DIRECTION –
Copy exactly the lines from the start of the data below through the one that carries "SCREEN_POWER = 1.05", and only those.

SUPPLIED INFORMATION –
>> START
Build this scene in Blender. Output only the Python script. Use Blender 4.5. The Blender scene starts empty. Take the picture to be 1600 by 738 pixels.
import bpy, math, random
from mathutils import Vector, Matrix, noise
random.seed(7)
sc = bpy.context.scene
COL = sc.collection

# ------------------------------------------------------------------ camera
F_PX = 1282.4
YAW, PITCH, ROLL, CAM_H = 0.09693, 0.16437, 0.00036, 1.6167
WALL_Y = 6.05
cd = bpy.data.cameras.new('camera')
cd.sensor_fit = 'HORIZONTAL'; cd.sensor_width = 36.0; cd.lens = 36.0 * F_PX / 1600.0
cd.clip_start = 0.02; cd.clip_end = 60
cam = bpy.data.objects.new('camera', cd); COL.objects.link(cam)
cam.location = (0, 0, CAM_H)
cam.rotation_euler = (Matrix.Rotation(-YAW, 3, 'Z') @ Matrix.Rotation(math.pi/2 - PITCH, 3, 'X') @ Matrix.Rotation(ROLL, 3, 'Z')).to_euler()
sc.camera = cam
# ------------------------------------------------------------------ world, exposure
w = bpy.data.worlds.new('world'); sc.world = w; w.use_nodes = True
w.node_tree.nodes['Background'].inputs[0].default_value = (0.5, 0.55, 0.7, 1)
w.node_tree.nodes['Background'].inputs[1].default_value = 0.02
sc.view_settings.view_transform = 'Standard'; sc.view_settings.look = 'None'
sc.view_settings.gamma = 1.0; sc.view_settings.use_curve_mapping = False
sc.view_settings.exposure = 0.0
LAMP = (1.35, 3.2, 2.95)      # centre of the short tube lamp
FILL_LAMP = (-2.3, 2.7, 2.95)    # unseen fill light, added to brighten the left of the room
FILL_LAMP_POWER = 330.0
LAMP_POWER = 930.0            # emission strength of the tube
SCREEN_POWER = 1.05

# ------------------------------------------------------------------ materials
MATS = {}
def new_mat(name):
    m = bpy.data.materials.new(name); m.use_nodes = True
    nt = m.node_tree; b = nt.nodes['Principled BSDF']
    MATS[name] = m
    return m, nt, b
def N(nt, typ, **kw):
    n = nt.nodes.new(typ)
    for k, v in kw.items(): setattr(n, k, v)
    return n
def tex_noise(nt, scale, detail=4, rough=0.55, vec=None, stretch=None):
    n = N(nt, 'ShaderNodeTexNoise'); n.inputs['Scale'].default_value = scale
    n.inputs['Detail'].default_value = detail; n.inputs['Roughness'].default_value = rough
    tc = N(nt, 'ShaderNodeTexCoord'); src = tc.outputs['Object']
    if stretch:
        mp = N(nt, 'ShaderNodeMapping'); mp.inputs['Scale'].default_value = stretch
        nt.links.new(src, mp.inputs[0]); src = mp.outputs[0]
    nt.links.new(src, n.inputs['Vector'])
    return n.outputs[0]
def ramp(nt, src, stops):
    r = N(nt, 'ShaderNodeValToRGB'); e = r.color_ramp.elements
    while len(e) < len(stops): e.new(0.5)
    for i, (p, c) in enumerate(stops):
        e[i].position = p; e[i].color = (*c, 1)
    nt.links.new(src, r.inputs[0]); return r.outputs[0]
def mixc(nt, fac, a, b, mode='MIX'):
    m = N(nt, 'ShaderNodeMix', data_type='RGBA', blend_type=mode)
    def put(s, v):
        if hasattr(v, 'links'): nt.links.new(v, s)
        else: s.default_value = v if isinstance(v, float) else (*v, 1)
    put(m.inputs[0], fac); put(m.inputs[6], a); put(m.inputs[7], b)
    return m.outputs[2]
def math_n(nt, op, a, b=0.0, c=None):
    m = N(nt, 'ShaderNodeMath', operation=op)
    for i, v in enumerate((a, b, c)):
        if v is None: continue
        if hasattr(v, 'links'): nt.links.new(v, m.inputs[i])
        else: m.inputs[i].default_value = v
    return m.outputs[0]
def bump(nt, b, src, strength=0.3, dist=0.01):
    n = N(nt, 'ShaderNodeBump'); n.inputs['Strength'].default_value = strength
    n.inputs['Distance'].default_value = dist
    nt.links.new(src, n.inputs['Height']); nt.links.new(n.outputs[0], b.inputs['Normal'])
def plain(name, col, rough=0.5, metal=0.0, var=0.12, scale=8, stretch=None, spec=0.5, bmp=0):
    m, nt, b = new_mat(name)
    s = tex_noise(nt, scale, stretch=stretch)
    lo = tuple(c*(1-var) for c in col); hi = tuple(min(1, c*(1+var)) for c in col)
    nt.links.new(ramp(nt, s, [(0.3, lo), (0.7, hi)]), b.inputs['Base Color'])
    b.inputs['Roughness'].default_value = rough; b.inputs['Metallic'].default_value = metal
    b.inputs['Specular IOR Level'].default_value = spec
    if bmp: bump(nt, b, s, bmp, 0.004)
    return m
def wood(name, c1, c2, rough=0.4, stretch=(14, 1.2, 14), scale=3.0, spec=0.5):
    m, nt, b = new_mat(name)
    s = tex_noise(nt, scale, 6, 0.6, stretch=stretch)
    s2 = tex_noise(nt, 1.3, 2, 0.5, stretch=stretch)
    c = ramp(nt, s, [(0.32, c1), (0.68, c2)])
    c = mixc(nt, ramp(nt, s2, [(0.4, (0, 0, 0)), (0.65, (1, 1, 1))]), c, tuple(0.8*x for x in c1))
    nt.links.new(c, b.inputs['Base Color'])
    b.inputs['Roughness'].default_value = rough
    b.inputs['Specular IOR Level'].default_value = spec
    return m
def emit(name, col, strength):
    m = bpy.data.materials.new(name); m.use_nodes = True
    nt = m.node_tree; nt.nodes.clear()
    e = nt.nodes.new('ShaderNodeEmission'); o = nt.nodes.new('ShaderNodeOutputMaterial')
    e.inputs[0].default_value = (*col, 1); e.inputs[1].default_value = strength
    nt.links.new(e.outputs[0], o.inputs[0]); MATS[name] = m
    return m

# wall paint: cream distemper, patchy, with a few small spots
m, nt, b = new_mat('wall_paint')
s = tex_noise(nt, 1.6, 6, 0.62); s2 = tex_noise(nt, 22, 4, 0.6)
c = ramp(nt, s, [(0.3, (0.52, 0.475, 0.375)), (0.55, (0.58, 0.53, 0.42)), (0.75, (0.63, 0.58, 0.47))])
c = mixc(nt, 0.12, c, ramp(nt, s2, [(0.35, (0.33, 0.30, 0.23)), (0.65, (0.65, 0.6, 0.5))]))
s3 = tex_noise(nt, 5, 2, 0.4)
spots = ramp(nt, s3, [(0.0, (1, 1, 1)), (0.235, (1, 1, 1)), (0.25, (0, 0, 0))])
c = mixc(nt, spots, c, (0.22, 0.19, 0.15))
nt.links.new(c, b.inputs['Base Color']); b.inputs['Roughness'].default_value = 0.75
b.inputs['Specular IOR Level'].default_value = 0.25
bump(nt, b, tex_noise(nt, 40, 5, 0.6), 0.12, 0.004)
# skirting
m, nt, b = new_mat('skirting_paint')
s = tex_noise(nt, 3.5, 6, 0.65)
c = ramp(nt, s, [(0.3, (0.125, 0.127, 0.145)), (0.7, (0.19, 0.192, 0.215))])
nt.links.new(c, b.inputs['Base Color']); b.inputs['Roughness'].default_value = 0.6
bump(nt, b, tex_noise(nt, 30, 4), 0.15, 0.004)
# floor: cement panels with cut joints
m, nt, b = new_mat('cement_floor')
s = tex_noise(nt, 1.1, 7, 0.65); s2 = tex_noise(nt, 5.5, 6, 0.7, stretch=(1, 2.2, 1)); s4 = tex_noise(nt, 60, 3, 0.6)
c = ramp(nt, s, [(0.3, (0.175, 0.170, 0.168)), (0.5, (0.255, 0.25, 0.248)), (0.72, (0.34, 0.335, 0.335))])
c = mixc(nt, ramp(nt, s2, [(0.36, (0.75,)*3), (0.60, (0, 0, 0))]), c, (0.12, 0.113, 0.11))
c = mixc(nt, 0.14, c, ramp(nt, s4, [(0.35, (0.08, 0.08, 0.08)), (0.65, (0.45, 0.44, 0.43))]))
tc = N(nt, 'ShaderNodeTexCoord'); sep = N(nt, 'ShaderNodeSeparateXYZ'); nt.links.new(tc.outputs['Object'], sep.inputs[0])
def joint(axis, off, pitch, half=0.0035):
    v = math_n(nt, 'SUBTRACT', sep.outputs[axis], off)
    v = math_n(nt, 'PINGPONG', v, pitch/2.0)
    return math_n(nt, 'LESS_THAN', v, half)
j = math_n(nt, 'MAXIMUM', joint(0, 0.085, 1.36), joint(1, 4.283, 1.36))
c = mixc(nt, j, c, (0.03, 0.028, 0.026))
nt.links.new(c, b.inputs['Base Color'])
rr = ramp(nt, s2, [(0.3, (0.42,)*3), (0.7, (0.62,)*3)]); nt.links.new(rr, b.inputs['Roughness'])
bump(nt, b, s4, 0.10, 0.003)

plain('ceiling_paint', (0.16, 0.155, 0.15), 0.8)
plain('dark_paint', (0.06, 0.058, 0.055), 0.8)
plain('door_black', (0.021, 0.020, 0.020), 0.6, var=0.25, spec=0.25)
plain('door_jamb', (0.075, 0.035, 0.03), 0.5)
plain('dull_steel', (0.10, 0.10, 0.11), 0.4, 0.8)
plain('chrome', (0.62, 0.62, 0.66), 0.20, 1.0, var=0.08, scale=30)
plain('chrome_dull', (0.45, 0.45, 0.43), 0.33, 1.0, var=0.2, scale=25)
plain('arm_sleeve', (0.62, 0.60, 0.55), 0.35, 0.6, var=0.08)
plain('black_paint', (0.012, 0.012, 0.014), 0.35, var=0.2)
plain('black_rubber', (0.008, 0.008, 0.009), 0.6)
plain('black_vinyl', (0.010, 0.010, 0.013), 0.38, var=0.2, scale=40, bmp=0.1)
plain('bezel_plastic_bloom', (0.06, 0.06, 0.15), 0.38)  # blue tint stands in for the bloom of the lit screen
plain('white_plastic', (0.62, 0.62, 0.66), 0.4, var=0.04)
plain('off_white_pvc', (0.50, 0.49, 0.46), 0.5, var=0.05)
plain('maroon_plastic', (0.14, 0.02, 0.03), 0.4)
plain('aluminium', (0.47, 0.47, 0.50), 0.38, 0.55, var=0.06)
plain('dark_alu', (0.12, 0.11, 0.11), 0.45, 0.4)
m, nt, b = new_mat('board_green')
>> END
ANSWER TO THIS PROBLEM –
Build this scene in Blender. Output only the Python script. Use Blender 4.5. The Blender scene starts empty. Take the picture to be 1600 by 738 pixels.
import bpy, math, random
from mathutils import Vector, Matrix, noise
random.seed(7)
sc = bpy.context.scene
COL = sc.collection

# ------------------------------------------------------------------ camera
F_PX = 1282.4
YAW, PITCH, ROLL, CAM_H = 0.09693, 0.16437, 0.00036, 1.6167
WALL_Y = 6.05
cd = bpy.data.cameras.new('camera')
cd.sensor_fit = 'HORIZONTAL'; cd.sensor_width = 36.0; cd.lens = 36.0 * F_PX / 1600.0
cd.clip_start = 0.02; cd.clip_end = 60
cam = bpy.data.objects.new('camera', cd); COL.objects.link(cam)
cam.location = (0, 0, CAM_H)
cam.rotation_euler = (Matrix.Rotation(-YAW, 3, 'Z') @ Matrix.Rotation(math.pi/2 - PITCH, 3, 'X') @ Matrix.Rotation(ROLL, 3, 'Z')).to_euler()
sc.camera = cam
# ------------------------------------------------------------------ world, exposure
w = bpy.data.worlds.new('world'); sc.world = w; w.use_nodes = True
w.node_tree.nodes['Background'].inputs[0].default_value = (0.5, 0.55, 0.7, 1)
w.node_tree.nodes['Background'].inputs[1].default_value = 0.02
sc.view_settings.view_transform = 'Standard'; sc.view_settings.look = 'None'
sc.view_settings.gamma = 1.0; sc.view_settings.use_curve_mapping = False
sc.view_settings.exposure = 0.0
LAMP = (1.35, 3.2, 2.95)      # centre of the short tube lamp
FILL_LAMP = (-2.3, 2.7, 2.95)    # unseen fill light, added to brighten the left of the room
FILL_LAMP_POWER = 330.0
LAMP_POWER = 930.0            # emission strength of the tube
SCREEN_POWER = 1.05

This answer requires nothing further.